LINDSAY ZIER-VOGEL: What a compliment! Thank you! Letter writing is so internal and private, thoughts made concrete on the page, where dialogue is the opposite—external, and voiced—so I’m not sure they’re directly related for me. Letters are one-sided, where dialogue requires an immediate back-and-forth. But for me, letter writing and writing dialogue share a deep commitment to voice—mine, as the letter writer, or the characters in the case of dialogue. When I receive a letter, I can instantly hear the writer’s voice, and I hope, I can achieve the same thing for readers with my dialogue.


Ann Douglas is the author of numerous books about parenting including, most recently, Happy Parents, Happy Kids and Parenting Through the Storm. These days, she is hard at work on a book for and about women at midlife.

Q & A with Kerry Clare, Author of WAITING FOR A STAR TO FALL

I’m a big fan of Kerry Clare’s. She’s not only an extremely talented writer: she’s also a very generous person—someone who is endlessly supportive of her fellow authors. So naturally I couldn’t resist the opportunity to help spread the word about Kerry’s brand new book, Waiting for a Star to Fall, which is being published today. (Congratulations, Kerry!)

I recently had the opportunity to chat with Kerry about her book. What follows are my questions and Kerry’s answers.

I remember seeing one of your Instagram Stories about how the idea for this novel came to you. Could you talk a bit about that — how you know when an idea has the potential to become a novel and, more specifically, a novel that you want to write?

Photo Credit: Stewart Lawler

Photo Credit: Stewart Lawler

KERRY CLARE: This novel began with a photo in the newspaper of a politician who’d just started spiralling into supposed downfall because he’d been accused of sexual misconduct from years before and also because it was an open secret that he’d been having relationships with women who were much younger than he was and worked in his office. He was trying to defend his character, and then a few days later this photo emerged of him…with a much younger woman who had worked for him, apparently his “on-again-off-again-girlfriend.” The photo confirmed a lot of what people had been saying.

And I was so struck by this woman as a character, and by her role in as a character in someone else’s story. That she was still so young and would not fully understand just how young how for years and years. I was curious about her. And the complicating factor too of who was I to deny this woman agency, to infantilize her—even though she was clearly making terrible choices.

waiting-for-a-star-to-fall.jpg

I knew immediately that this would likely be a very good idea for a novel because there was so much room for wondering, for exploration, and because there was so much about the idea that I didn’t know yet. And then I proceeded to just think about the idea for a few months, doing so much work in my head before I’d put a word on paper. All of this was a sign for me that I had a lot of material to work with, and that I’d be able to stay engaged and interested as I wrote.

I’ve read enough of your work to know that feminism is very much baked into your writing, whether you’re writing fiction or non-fiction.
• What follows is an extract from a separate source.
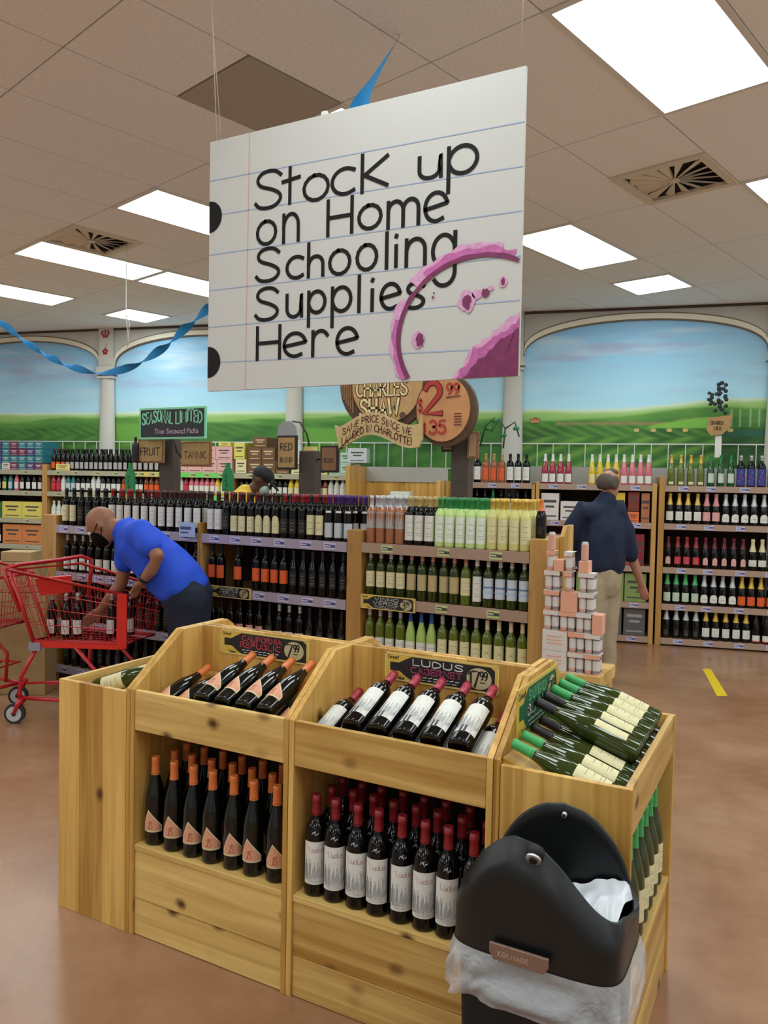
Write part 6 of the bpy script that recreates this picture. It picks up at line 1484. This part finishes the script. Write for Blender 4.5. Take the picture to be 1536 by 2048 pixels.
# ================================================================ SHOPPING CARTS
redp = mat('cart_red', 'B8141C', .3, spec=.6); redb = mat('cart_red_plastic', 'D8281C', .4); rub = mat('wheel_rubber', '2A2A2C', .6); hubm = mat('wheel_grey', 'B9B9BA', .4); greyp = mat('grey_plastic', '8E8C9A', .5)
def cart(label, Tm, shift=(0,0,0)):
    """corner points in metres (right, ahead, up) of the lens; Tm maps them to the floor plan"""
    A_, B_, C_, D_ = (-2.37,4.93,.985), (-1.61,4.90,.845), (-1.47,5.25,.845), (-2.10,5.42,.985)
    a, b_, c, d = (-2.22,4.95,.535), (-1.62,4.92,.535), (-1.53,5.22,.535), (-2.02,5.36,.545)
    og = Tm((-1.95,5.13,0)); t = thing('shopping_cart', label, 'shopping cart', og)
    V = lambda p: Tm(p)-og
    L_ = lambda p, q, k: tuple(p[i]+(q[i]-p[i])*k for i in range(3))
    mb = MB(); mb.tube([V(p) for p in (A_, B_, C_, D_)], .011, redp, 8, closed=True); mb.build('rim', t)
    mb = MB(); mb.tube([V(p) for p in (a, b_, c, d)], .011, redp, 8, closed=True); mb.build('basket_base_frame', t)
    for nm, (P1, P2, p1, p2), nv in (('near', (A_,B_,a,b_), 22), ('front', (B_,C_,b_,c), 11), ('far', (C_,D_,c,d), 22), ('rear', (D_,A_,d,a), 10)):
        mb = MB()
        for i in range(nv+1): k = i/nv; mb.tube([V(L_(P1,P2,k)), V(L_(p1,p2,k))], .0018, redp, 4, caps=False)
        for k in (.25,.5,.75): mb.tube([V(L_(P1,p1,k)), V(L_(P2,p2,k))], .0026, redp, 4, caps=False)
        o = mb.build('wire_panel', t); o['kind'] = 'stuff'
    mb = MB()
    for i in range(13): k = i/12; mb.tube([V(L_(a,b_,k)), V(L_(d,c,k))], .002, redp, 4, caps=False)
    for i in range(7): k = i/6; mb.tube([V(L_(a,d,k)), V(L_(b_,c,k))], .002, redp, 4, caps=False)
    o = mb.build('basket_floor', t); o['kind'] = 'stuff'
    def plate(name, pts, m, th=.006):
        q = [V(p) for p in pts]; n = (q[1]-q[0]).cross(q[2]-q[0]).normalized()*th
        mb = MB(); mb.add([p-n for p in q]+[p+n for p in q], [(0,1,2,3),(7,6,5,4),(0,4,5,1),(1,5,6,2),(2,6,7,3),(3,7,4,0)], m); return mb.build(name, t)
    plate('bottom_band', [L_(a,b_,.02), L_(a,b_,.98), (L_(a,b_,.98)[0], L_(a,b_,.98)[1], .495), (L_(a,b_,.02)[0], L_(a,b_,.02)[1], .495)], redb)
    bb_ = (B_[0]-.055, B_[1]-.012, B_[2]+.01); bt_ = (b_[0]-.055, b_[1]-.012, b_[2]-.03)
    plate('corner_post', [bb_, (bb_[0]+.062, bb_[1], bb_[2]), (bt_[0]+.062, bt_[1], bt_[2]), bt_], redb, .008)
    plate('corner_bumper', [(a[0]-.02,a[1]-.012,.525), (a[0]+.05,a[1]-.012,.525), (a[0]+.05,a[1]-.012,.475), (a[0]-.02,a[1]-.012,.475)], greyp, .012)
    # child seat flap and inner back
    s0, s1 = L_(A_,B_,.16), L_(D_,C_,.14)
    plate('child_seat', [(s0[0]+.02,s0[1]+.06,.93), (s0[0]+.24,s0[1]+.09,.95), (s0[0]+.24,s0[1]+.12,.84), (s0[0]+.05,s0[1]+.08,.82)], redb, .008)
    mb = MB()
    hN = [(-2.375,4.93,.99),(-2.40,4.93,1.01),(-2.37,4.97,1.03)]; 
    mb.tube([V(p) for p in [(-2.30,4.95,.72),(-2.385,4.93,.93),(-2.41,4.95,.99),(-2.36,5.03,1.01),(-2.20,5.28,1.02),(-2.10,5.42,1.035),(-2.05,5.46,1.01),(-2.04,5.44,.93),(-2.05,5.42,.75)]], .014, redp, 8); mb.build('handle', t)
    mb = MB(); mb.tube([V(p) for p in [(A_[0]+.10,A_[1]+.03,.975),(a[0]+.09,a[1]+.03,.55)]], .010, redp, 8); mb.tube([V(p) for p in [(A_[0]+.01,A_[1],.98),(a[0]-.0,a[1],.53)]], .013, redp, 8); mb.build('rear_posts', t)
    # undercarriage
    wN = (-2.33,4.955); wF = (-2.00,5.42); wN2 = (-1.72,4.93); wF2 = (-1.55,5.20)
    for k, (pt, top_) in enumerate(((wN, a), (wF, d))):
        mb = MB(); mb.tube([V(p) for p in [(top_[0]+.02,top_[1],.49), (top_[0]-.08*(1-k),top_[1],.30), (pt[0]+.02,pt[1],.20), (pt[0]+.03,pt[1],.155)]], .0135, redp, 8); mb.build('leg', t)
    mb = MB(); mb.tube([V(p) for p in [(wN[0]+.03,wN[1],.165),(wN2[0],wN2[1],.145)]], .012, redp, 8); mb.tube([V(p) for p in [(wF[0]+.03,wF[1],.165),(wF2[0],wF2[1],.145)]], .012, redp, 8)
    mb.tube([V(p) for p in [(wN2[0],wN2[1],.145),(wF2[0],wF2[1],.145)]], .012, redp, 8); mb.build('base_rails', t)
    for (pt, tp) in (((wN2[0]-.1,wN2[1],.15), (-1.95,4.94,.50)), ((wF2[0]-.1,wF2[1],.15), (-1.82,5.24,.50))):
        mb = MB(); mb.tube([V(p) for p in [pt, ((pt[0]+tp[0])/2+.09, (pt[1]+tp[1])/2, .33), tp]], .012, redp, 8); mb.build('strut', t)
    mb = MB()
    for k in (.25,.6,.9): mb.tube([V((wN[0]+.05+.55*k, wN[1]+.02, .24)), V((wF[0]+.0+.42*k, wF[1]-.02, .24))], .006, redp, 6)
    mb.tube([V((wN[0]+.06,wN[1],.26)), V((wN2[0],wN2[1],.30))], .008, redp, 6); mb.tube([V((wF[0]+.04,wF[1],.26)), V((wF2[0],wF2[1],.28))], .008, redp, 6); mb.build('lower_rack', t)
    for (x, y) in (wN, wF, wN2, wF2):
        cpt = V((x-.01,y,.064)); axd = (Tm((x,y+1,0))-Tm((x,y,0))).normalized()
        mb = MB(); mb.tube([cpt-axd*.016, cpt+axd*.016], .064, rub, 20); mb.tube([cpt-axd*.019, cpt+axd*.019], .048, hubm, 18); mb.tube([cpt-axd*.022, cpt+axd*.022], .015, rub, 10); w_ = mb.build('wheel', t)
        mb = MB(); f0 = V((x+.035,y,.165))
        for s_ in (-1, 1): mb.tube([f0+axd*.024*s_, cpt+axd*.026*s_], [.020,.010], redp, 6)
        mb.build('fork', w_)
    return t
cart('red shopping cart the blue-shirted person is leaning over', lambda p: c2d(*p))
rot_ = lambda p: c2d(-2.86+(p[0]+1.95)*.93-(p[1]-5.13)*.1, 5.25+(p[1]-5.13)*.9+(p[0]+1.95)*.1, p[2]*1.08)
cart('second red shopping cart, only its front end in view at the left edge', rot_)
bk_ = [(-2.14,5.04),(-2.04,5.02),(-1.97,5.03),(-1.76,5.06),(-1.66,5.13)]
for i, (x, y) in enumerate(bk_): bottle('m_lowhite', c2d(x, y, .549), CAM_YAW+.2*(i % 3-1), 'white-labelled wine bottle standing in the red cart, %s from the handle end' % ORD[i], 'wine bottles in the red cart')
# items in the far cart
mb = MB(); p = c2d(-2.78, 5.2, .60)
t = thing('blue_package', 'blue and yellow package in the second cart at the left edge', 'package', p, CAM_YAW)
MB().box((-.12,-.1,0), (.1,.1,.16), mat('pack_blue', '2F7AA8', .5)).build('box', t); MB().box((.0,-.105,.03), (.10,-.1005,.16), mat('pack_yellow', 'D9A832', .5)).build('front_print', t)

# ---- cardboard boxes beside the shelf end
kraft = mat('kraft', 'B59A6A', .8, noise_amt=.05, noise_scale=8); kraft2 = mat('kraft_dark', '8E7650', .8)
def kbox(label, X, Y, z, w_, d, h, ang=CAM_YAW, pr=True):
    t = thing('cardboard_box', label, 'box', tuple(c2d(X, Y, z)), ang, None)
    bevel(MB().box((0,0,0), (w_,d,h), kraft).build('box', t), .004)
    if pr:
        mb = MB(); P = front(-.001)
        for i in range(int(h/.07)): mb.ribbon([(.02,.04+.07*i),(.035,.05+.07*i)], .012, kraft2, P)
        mb.ribbon([(w_*.4,h*.75),(w_*.7,h*.75)], .012, kraft2, P); mb.build('print', t)
    return t
kbox('tall brown cardboard box standing behind the red cart', -2.79, 5.60, .001, .36, .20, .74)
kbox('cardboard box lying on top of the tall brown box', -2.80, 5.60, .745, .30, .20, .22)
kbox('small cardboard tray on top of the box stack beside the shelf end', -2.75, 5.60, .968, .22, .18, .07, pr=False)
kbox('tan cardboard box at the far left edge under the second cart', -3.05, 5.85, .001, .25, .3, .62, pr=False)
Could you talk a bit about that—what it’s like to be a feminist and a writer in 2020?

KERRY CLARE: I have always been a feminist, probably because I was raised by parents who taught me that deserved a place at the table, a piece of the pie. (What a gift that kind of confidence is.) But it wasn’t until 2016 and 2017, those most peculiar years, that I started flying my feminist flag so fiercely. Previously, I had been more engaged with seeking a kind of synthesis of ideas. You can see this in my first book, the essay anthology The M Word, which is definitely feminist, but which also contains range of ideas and approaches to motherhood and womanhood. I am fascinated by how different and disparate ideas can live together side-by-side, because that’s what the world is…but I decided to become less polite and understanding in response to anti-feminism as a growing movement. (Not surprisingly, I was spending a lot of time on Twitter during this period.) Can you fight polarization with further polarization? I don’t think so. But as anti-feminist ideas began to creep towards normalization, I couldn’t help but become more vocal about my own ideas and experiences. Feminism has given me everything—my pie, my place at the table. I want those same things for my daughters and for everybody’s daughters.

It has been a really crummy, dispiriting few years to be someone who cares about and values women’s lives and experiences. And yet—last summer I had this epiphany that readers are going to look back on this era as a terrific time for feminist writing. Commercial novels like Jennifer Weiner’s Mrs. Everything, and Marissa Stapley’s The Last Resort, and Karma Brown’s Recipe for a Perfect Wife. Megan Gail Coles’ Small Game Hunting at the Local Coward Gun Club. Fiction by young Black Canadian women writers like Rebecca Fisseha, Zalika Reid-Benta, and Jane Igharo—where previously there had literally been none. Fiction by Indigenous writers like Tracey Lindberg, Cherie Dimaline, and Dawn Dumont. There is a fierceness and a rage in these books, a brilliant, furious energy—and these books are going to survive, outliving all those awful men seeking to control women’s minds and bodies.

I feel really grateful to be writing and reading in the company of these writers and these ideas. Books are ever my solace.

Give me your 30-second elevator pitch for Waiting for a Star to Fall. What would you say to someone who hasn’t heard a word about this book?

KERRY CLARE: Girl falls for charismatic and charming older guy, putting all her faith in him. When this faith proves misplaced, she has to re-evaluate their relationship, and her whole identity, really. This is a book about love, power, and the ways our society mythologizes mediocre men. Somebody called it “a beach read with teeth” and I adore that. Writing fun books that people love to read is what I aim for. And for the record, I think we need beach reads all year round. You don’t even need a beach.